What is required –
Copy everything in the listing below word for word, apart from any images.

Data shown –
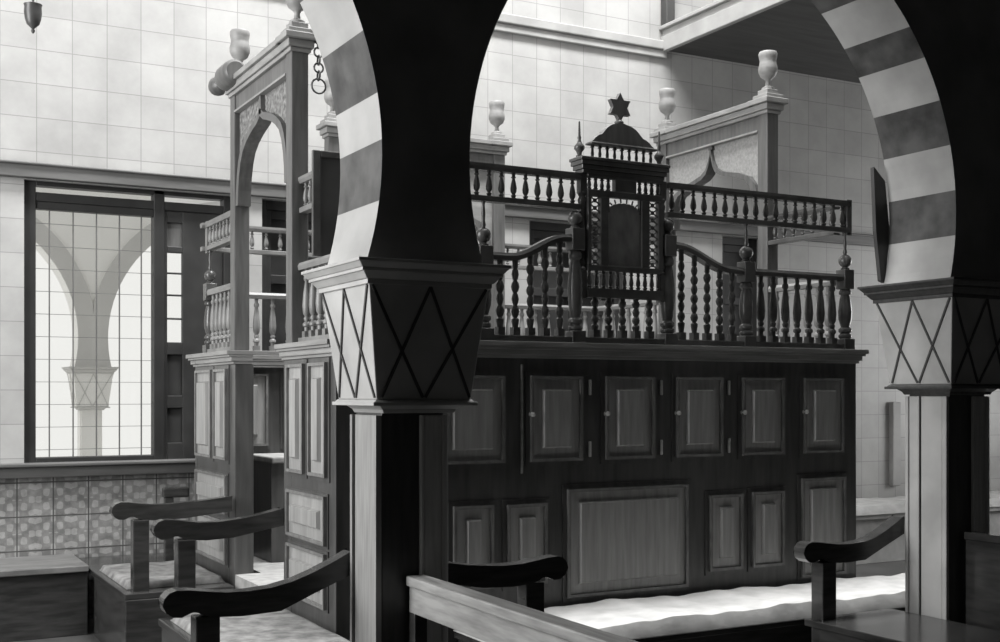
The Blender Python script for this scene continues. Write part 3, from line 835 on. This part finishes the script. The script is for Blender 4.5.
# long bench under the bimah front
b = thing('bench', 'long low bench under white cloth running along the bimah front', 'bench', (3.9, 4.3, 0))
MB().box(2.25, 5.75, 4.06, YF-.03, .335, .365).build('seat', 'bench', b, .004)
MB().box(2.25, 5.75, 4.075, 4.10, .0, .335).build('front_board', 'bench', b, .004)
for x in (2.27, 5.70): MB().box(x, x+.03, 4.1, YF-.03, 0, .335).build('end_board', 'bench', b, .003)
cushion('bench_cushion', 'rumpled white cloth cushion on the long bench along the bimah front', 'cushion', 2.25, 5.75, 4.035, YF-.025, .365, .430, .010, 120, 18)

# far window wall: bench in the corner
b = thing('bench', 'plain bench against the tiled dado below the leaded window', 'bench', (0, 7.3, 0))
MB().box(RX0+.02, 1.19, 7.06, YB-.005, .365, .40).build('seat', 'benchtop', b, .005)
MB().box(RX0+.02, 1.19, 7.10, 7.125, 0, .365).build('front_board', 'bench', b, .004)
# seat beyond the steps
b = thing('bench', 'short scroll-armed bench against the bimah side just past the steps', 'bench', (1.45, 6.6, 0))
MB().box(1.20, XL-.03, 6.10, YB-.03, .345, .375).build('seat', 'bench', b, .004)
MB().box(1.215, 1.24, 6.10, 7.05, 0, .345).build('front_board', 'bench', b, .004)
MB().box(1.20, XL-.03, 6.09, 6.12, 0, .345).build('end_board', 'bench', b, .004)
arm(b, 1.145, XL-.024, 6.19, .826, .012)
MB().box(1.60, XL-.03, 7.03, 7.085, .765, .825).build('end_rail', 'bench', b, .01)
MB().box(1.61, 1.66, 7.035, 7.08, .375, .765).build('end_post', 'bench', b, .004)
cushion('seat_cushion', 'thin pale cushion on the short bench past the steps', 'cushion', 1.235, XL-.04, 6.235, 7.0, .376, .41, .005, 30, 40, mt='seatcloth')
# arm on the near side of the steps
b = thing('bench', 'scroll-armed bench against the bimah side on the pier side of the steps', 'bench', (1.45, 5.0, 0))
MB().box(1.20, XL-.03, 4.35, 5.38, .345, .375).build('seat', 'bench', b, .004)
MB().box(1.215, 1.24, 4.35, 5.38, 0, .345).build('front_board', 'bench', b, .004)
arm(b, 1.165, XL-.024, 5.345, .815, .03)
cushion('seat_cushion', 'thin pale cushion on the bench at the pier side of the steps', 'cushion', 1.235, XL-.04, 4.36, 5.30, .376, .41, .005, 30, 40, mt='seatcloth')
# step before the entrance
b = thing('step', 'low pale matted step in front of the bimah entrance', 'step', (1.6, 5.8, 0))
MB().box(1.50, XL-.03, 5.42, 6.07, 0, .20).build('tread', 'bench', b, .006)
MB().box(1.505, XL-.035, 5.425, 6.065, .20, .208).build('mat', 'mat', b)

# double bench whose back runs forward from the big pier
b = thing('double_bench', 'two-sided scroll-armed bench with pale worn back rail joined to the big pier', 'bench', (1.65, 3.0, 0))
MB().box(1.598, 1.668, 1.2, 3.585, .742, .775).build('top_rail', 'rail', b, .005)
MB().box(1.610, 1.655, 1.2, 3.585, .655, .742).build('back_board', 'rail', b, .003)
MB().box(1.610, 1.655, 1.2, 3.585, .40, .46).build('lower_rail', 'bench', b, .003)
for y in (1.2, 2.3, 3.54): MB().box(1.61, 1.655, y, y+.045, 0, .655).build('upright', 'bench', b, .003)
MB().box(.95, 1.61, 1.2, 3.55, .37, .40).build('seat', 'bench', b, .004)
MB().box(1.655, 2.30, 1.2, 3.55, .37, .40).build('seat', 'bench', b, .004)
for x in (.98, 2.24): 
    for y in (1.25, 3.45): MB().box(x, x+.05, y, y+.05, 0, .37).build('leg', 'bench', b, .004)
arm(b, .872, PCX-.13, 3.88, .74, .095)
arm(b, 2.385, PCX+.13, 3.88, .758, .03)
# bench joined to the second pier
b = thing('bench', 'scroll-armed bench joined to the pier by the far bimah corner, white cloth behind it', 'bench', (4.1, 3.4, 0))
MB().box(3.62, 4.14, 2.2, 3.91, .37, .40).build('seat', 'bench', b, .004)
MB().box(3.64, 3.665, 2.2, 3.84, 0, .37).build('front_board', 'bench', b, .004)
MB().box(4.23, 4.30, 2.2, 3.585, .742, .775).build('top_rail', 'bench', b, .004)
MB().box(4.24, 4.29, 2.2, 3.585, .0, .742).build('back_board', 'bench', b, .004)
arm(b, 3.56, QCX-.125, 3.88, .735, .09)
# bench along the window wall past the bimah
b = thing('bench', 'white covered wall bench beyond the far corner of the bimah', 'bench', (8, 7.3, 0))
MB().box(6.4, RX1-.05, 7.02, YB-.01, .36, .40).build('seat', 'cloth', b, .004)
MB().box(6.4, RX1-.05, 7.06, 7.09, 0, .36).build('front_board', 'cloth', b, .004)
cushion('bench_cushion', 'white cloth cushion on the wall bench beyond the far corner of the bimah', 'cushion', 6.4, RX1-.05, 7.0, YB-.012, .40, .47, .008, 90, 14)

# hanging lamp whose foot shows at the top corner
hl = thing('hanging_lamp', 'dark metal foot of a hanging lamp before the pale tiled wall', 'lamp', (.8, 6.6, 3.28))
hx, hy_ = .783, 6.2
MB().lathe([(.003,0),(.008,.006),(.010,.014),(.006,.022),(.014,.030),(.030,.045),(.038,.07),(.042,.10),(.040,.13),(.044,.14),(.030,.145)], hx, hy_, 3.125, 16).build('bowl', 'iron', hl)
MB().tube([(hx, hy_, 3.265), (hx, hy_, RZ)], .006).build('rod', 'iron', hl)

# ------------------------------------------------------------------ light
def area(name, loc, rot, sx, sy, power):
    l = bpy.data.lights.new(name, 'AREA'); l.shape = 'RECTANGLE'; l.size = sx; l.size_y = sy; l.energy = power
    o = bpy.data.objects.new(name, l); C.objects.link(o); o.location = loc; o.rotation_euler = rot
    return o
# daylight in the left opening and the skylight; added fill on the gallery side
area('added_fill_gallery_side', (RX1+.1, 5.65, 1.9), (0, PI/2, 0), 2.0, 2.4, 62)
area('daylight_far_opening', (RX0-.1, 4.975, 2.85), (0, -PI/2, 0), 3.8, 2.0, 255)
area('daylight_skylight', ((SKX0+SKX1)/2, (SKY0+SKY1)/2, RZ+.12), (0, 0, 0), SKX1-SKX0-.1, SKY1-SKY0-.1, 1250)
w = bpy.data.worlds.new('sky'); SC.world = w; w.use_nodes = True
bg = w.node_tree.nodes['Background']; bg.inputs[0].default_value = (1, 1, .985, 1); bg.inputs[1].default_value = .86

# ------------------------------------------------------------------ camera
cam = bpy.data.cameras.new('camera'); co = bpy.data.objects.new('camera', cam); C.objects.link(co)
cam.sensor_fit = 'HORIZONTAL'; cam.sensor_width = 36; cam.lens = 36*1196/1000
cam.shift_y = (394-321)/1000
cam.clip_start = .05
co.location = (0, 0, 1.37)
co.rotation_euler = (PI/2, 0, -math.atan2(.4776, .8786))
SC.camera = co
vs_ = SC.view_settings
SC.display_settings.display_device = 'sRGB'
vs_.view_transform = 'Standard'; vs_.look = 'None'; vs_.gamma = 1; vs_.use_curve_mapping = False
vs_.exposure = 0.3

Expected answer –
The Blender Python script for this scene continues. Write part 3, from line 835 on. This part finishes the script. The script is for Blender 4.5.
# long bench under the bimah front
b = thing('bench', 'long low bench under white cloth running along the bimah front', 'bench', (3.9, 4.3, 0))
MB().box(2.25, 5.75, 4.06, YF-.03, .335, .365).build('seat', 'bench', b, .004)
MB().box(2.25, 5.75, 4.075, 4.10, .0, .335).build('front_board', 'bench', b, .004)
for x in (2.27, 5.70): MB().box(x, x+.03, 4.1, YF-.03, 0, .335).build('end_board', 'bench', b, .003)
cushion('bench_cushion', 'rumpled white cloth cushion on the long bench along the bimah front', 'cushion', 2.25, 5.75, 4.035, YF-.025, .365, .430, .010, 120, 18)

# far window wall: bench in the corner
b = thing('bench', 'plain bench against the tiled dado below the leaded window', 'bench', (0, 7.3, 0))
MB().box(RX0+.02, 1.19, 7.06, YB-.005, .365, .40).build('seat', 'benchtop', b, .005)
MB().box(RX0+.02, 1.19, 7.10, 7.125, 0, .365).build('front_board', 'bench', b, .004)
# seat beyond the steps
b = thing('bench', 'short scroll-armed bench against the bimah side just past the steps', 'bench', (1.45, 6.6, 0))
MB().box(1.20, XL-.03, 6.10, YB-.03, .345, .375).build('seat', 'bench', b, .004)
MB().box(1.215, 1.24, 6.10, 7.05, 0, .345).build('front_board', 'bench', b, .004)
MB().box(1.20, XL-.03, 6.09, 6.12, 0, .345).build('end_board', 'bench', b, .004)
arm(b, 1.145, XL-.024, 6.19, .826, .012)
MB().box(1.60, XL-.03, 7.03, 7.085, .765, .825).build('end_rail', 'bench', b, .01)
MB().box(1.61, 1.66, 7.035, 7.08, .375, .765).build('end_post', 'bench', b, .004)
cushion('seat_cushion', 'thin pale cushion on the short bench past the steps', 'cushion', 1.235, XL-.04, 6.235, 7.0, .376, .41, .005, 30, 40, mt='seatcloth')
# arm on the near side of the steps
b = thing('bench', 'scroll-armed bench against the bimah side on the pier side of the steps', 'bench', (1.45, 5.0, 0))
MB().box(1.20, XL-.03, 4.35, 5.38, .345, .375).build('seat', 'bench', b, .004)
MB().box(1.215, 1.24, 4.35, 5.38, 0, .345).build('front_board', 'bench', b, .004)
arm(b, 1.165, XL-.024, 5.345, .815, .03)
cushion('seat_cushion', 'thin pale cushion on the bench at the pier side of the steps', 'cushion', 1.235, XL-.04, 4.36, 5.30, .376, .41, .005, 30, 40, mt='seatcloth')
# step before the entrance
b = thing('step', 'low pale matted step in front of the bimah entrance', 'step', (1.6, 5.8, 0))
MB().box(1.50, XL-.03, 5.42, 6.07, 0, .20).build('tread', 'bench', b, .006)
MB().box(1.505, XL-.035, 5.425, 6.065, .20, .208).build('mat', 'mat', b)

# double bench whose back runs forward from the big pier
b = thing('double_bench', 'two-sided scroll-armed bench with pale worn back rail joined to the big pier', 'bench', (1.65, 3.0, 0))
MB().box(1.598, 1.668, 1.2, 3.585, .742, .775).build('top_rail', 'rail', b, .005)
MB().box(1.610, 1.655, 1.2, 3.585, .655, .742).build('back_board', 'rail', b, .003)
MB().box(1.610, 1.655, 1.2, 3.585, .40, .46).build('lower_rail', 'bench', b, .003)
for y in (1.2, 2.3, 3.54): MB().box(1.61, 1.655, y, y+.045, 0, .655).build('upright', 'bench', b, .003)
MB().box(.95, 1.61, 1.2, 3.55, .37, .40).build('seat', 'bench', b, .004)
MB().box(1.655, 2.30, 1.2, 3.55, .37, .40).build('seat', 'bench', b, .004)
for x in (.98, 2.24): 
    for y in (1.25, 3.45): MB().box(x, x+.05, y, y+.05, 0, .37).build('leg', 'bench', b, .004)
arm(b, .872, PCX-.13, 3.88, .74, .095)
arm(b, 2.385, PCX+.13, 3.88, .758, .03)
# bench joined to the second pier
b = thing('bench', 'scroll-armed bench joined to the pier by the far bimah corner, white cloth behind it', 'bench', (4.1, 3.4, 0))
MB().box(3.62, 4.14, 2.2, 3.91, .37, .40).build('seat', 'bench', b, .004)
MB().box(3.64, 3.665, 2.2, 3.84, 0, .37).build('front_board', 'bench', b, .004)
MB().box(4.23, 4.30, 2.2, 3.585, .742, .775).build('top_rail', 'bench', b, .004)
MB().box(4.24, 4.29, 2.2, 3.585, .0, .742).build('back_board', 'bench', b, .004)
arm(b, 3.56, QCX-.125, 3.88, .735, .09)
# bench along the window wall past the bimah
b = thing('bench', 'white covered wall bench beyond the far corner of the bimah', 'bench', (8, 7.3, 0))
MB().box(6.4, RX1-.05, 7.02, YB-.01, .36, .40).build('seat', 'cloth', b, .004)
MB().box(6.4, RX1-.05, 7.06, 7.09, 0, .36).build('front_board', 'cloth', b, .004)
cushion('bench_cushion', 'white cloth cushion on the wall bench beyond the far corner of the bimah', 'cushion', 6.4, RX1-.05, 7.0, YB-.012, .40, .47, .008, 90, 14)

# hanging lamp whose foot shows at the top corner
hl = thing('hanging_lamp', 'dark metal foot of a hanging lamp before the pale tiled wall', 'lamp', (.8, 6.6, 3.28))
hx, hy_ = .783, 6.2
MB().lathe([(.003,0),(.008,.006),(.010,.014),(.006,.022),(.014,.030),(.030,.045),(.038,.07),(.042,.10),(.040,.13),(.044,.14),(.030,.145)], hx, hy_, 3.125, 16).build('bowl', 'iron', hl)
MB().tube([(hx, hy_, 3.265), (hx, hy_, RZ)], .006).build('rod', 'iron', hl)

# ------------------------------------------------------------------ light
def area(name, loc, rot, sx, sy, power):
    l = bpy.data.lights.new(name, 'AREA'); l.shape = 'RECTANGLE'; l.size = sx; l.size_y = sy; l.energy = power
    o = bpy.data.objects.new(name, l); C.objects.link(o); o.location = loc; o.rotation_euler = rot
    return o
# daylight in the left opening and the skylight; added fill on the gallery side
area('added_fill_gallery_side', (RX1+.1, 5.65, 1.9), (0, PI/2, 0), 2.0, 2.4, 62)
area('daylight_far_opening', (RX0-.1, 4.975, 2.85), (0, -PI/2, 0), 3.8, 2.0, 255)
area('daylight_skylight', ((SKX0+SKX1)/2, (SKY0+SKY1)/2, RZ+.12), (0, 0, 0), SKX1-SKX0-.1, SKY1-SKY0-.1, 1250)
w = bpy.data.worlds.new('sky'); SC.world = w; w.use_nodes = True
bg = w.node_tree.nodes['Background']; bg.inputs[0].default_value = (1, 1, .985, 1); bg.inputs[1].default_value = .86

# ------------------------------------------------------------------ camera
cam = bpy.data.cameras.new('camera'); co = bpy.data.objects.new('camera', cam); C.objects.link(co)
cam.sensor_fit = 'HORIZONTAL'; cam.sensor_width = 36; cam.lens = 36*1196/1000
cam.shift_y = (394-321)/1000
cam.clip_start = .05
co.location = (0, 0, 1.37)
co.rotation_euler = (PI/2, 0, -math.atan2(.4776, .8786))
SC.camera = co
vs_ = SC.view_settings
SC.display_settings.display_device = 'sRGB'
vs_.view_transform = 'Standard'; vs_.look = 'None'; vs_.gamma = 1; vs_.use_curve_mapping = False
vs_.exposure = 0.3